Dava sürerken, ilgili mahkemenin istemi üzerine ikinci bir bilirkişi raporu hazırlanır ve skandal bir saptamada bulunulur:
“Asıl kusurlu olanlar, ölen iki mühendis ile ocakta görevli çavuş ve nezaretçi işçilerdir.”
Uzun sözün kısası, alın teri ve ucuz işgücü üzerinden yüklü rant sağlamaktan bir şey düşünmeyen, işçiyi güvencesiz, sağlıksız ve esnek koşullarda çalışmaya mahkum eden taşeron, modern köle sistemi ve onun sorumlusu işverenler değil, salt ekmek ve geçim derdi ile çalışanlar, yani tonlarca toprağın altında kalanlar ve ölenler kusurludur!.. Bu, aşağıdaki doğruyu silmek için yeterli olan ikinci yanlış mıdır?

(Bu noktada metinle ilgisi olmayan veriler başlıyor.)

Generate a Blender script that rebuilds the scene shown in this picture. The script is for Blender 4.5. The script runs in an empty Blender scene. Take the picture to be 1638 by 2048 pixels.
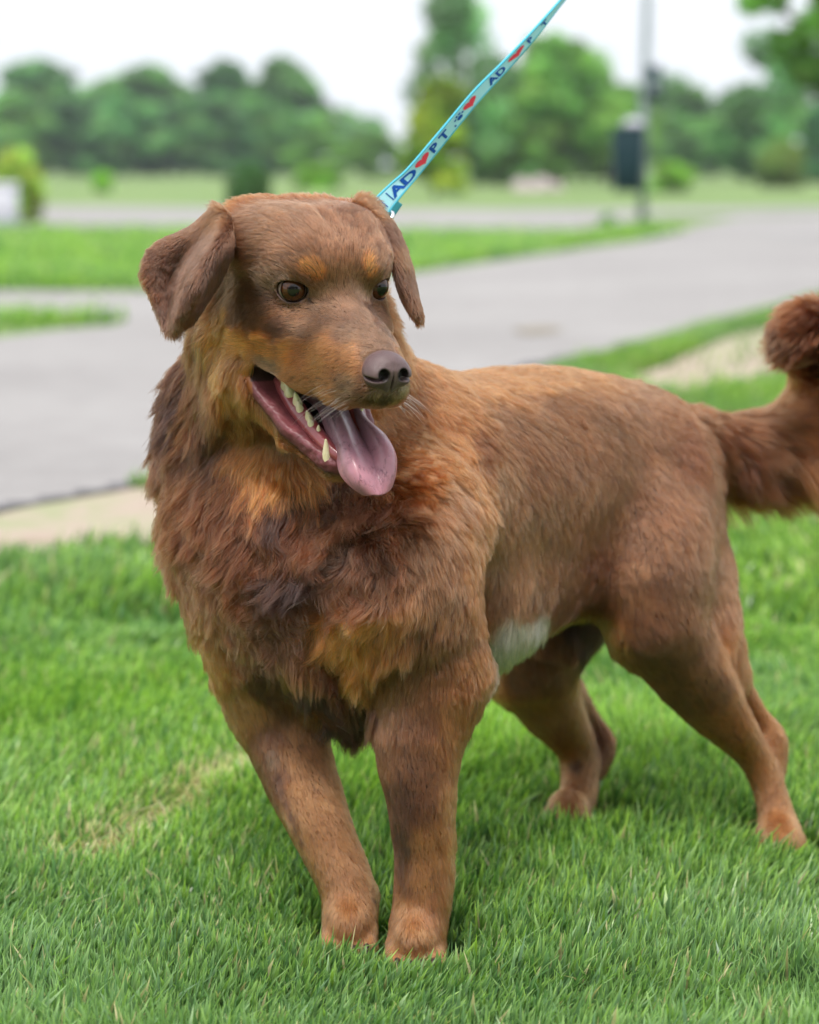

Biz dillendireceğimiz doğruyu, eski bir suçlama yöntemi ve kapitalist paranoya olan “servet düşmanlığı yapmak” adına sahiplenelim, sahiplenelim ki, doğru olan iki yanlışı birden silip süpürsün… Vicdanlarımızdan tüm düşüncesizliklerimizi, belleklerimizden iflah olmaz unutkanlıklarımızı günbegün kararan, içi boşalan, anlamsızlaşan, silikleşen ruhlarımızdan umutsuzluklarımızı söküp atsın.
Canım ülkemde, işçi sınıfının ve emekçi insanların evrensel ve sınıf çıkarlarından yana olan, emek eksenli, sınıf sendikalarının yıllardır savunduğu “asgari ücretten vergi alınmaması” önerisi ve kararlılığı sonunda yaşama geçecek gibi.
Anayasa yazım alt komisyonunda ele alınan “İş Güvenliği, Adil Ücret Hakkı”nın görüşüldüğü oturumda, Barış ve Demokrasi Partisi’nin “Asgari ücretten vergi alınmaması” önerisi, yaklaşan seçimlerden yani oy kaygısından olsa gerek, beklenmedik bir gelişmeyle diğer partilerden de destek görünce oy birliği ile kabul edildi.
Her ne kadar, kaldırılacağı, uygulanmayacağı söylenen 125 TL’lik vergi tutarının işçiye mi, işverene mi verileceği ya da var olan taraflar arasında paylaştırılıp paylaştırılmayacağı konusu şimdilik çok net olmasa da, yıllardır kavgası verilen ve uğruna bedeller ödenen bu haklı istemin hüküm biçiminde anayasa metnine girmesi, soğuyan ve ıssızlaşan umutların üzerine sarı sıcak gün ışığının düşmesi olarak ifade edilebilir.
Buradan çıkarılacak ve kentlerin duvarlarına büyük harflerle yazılmaya değer son sözler de, eskilerin “kıssadan hisse” deyişinde anlatımını bulan, “İstenirse Olabiliyor!”, “Barış Çok Uzağımızda Değil!.. İstenirse Asker Kanı da, Gerilla Kanı da Durdurulabilir, İş Cinayetlerinin, Kadın Cinayetlerinin, Siyaset ve Bilim İnsanlarının, Sanatçıların, Gazetecilerin, Aydınların Tutuklu Bırakılmalarının Önüne Geçilebilir.” özlü sözleridir.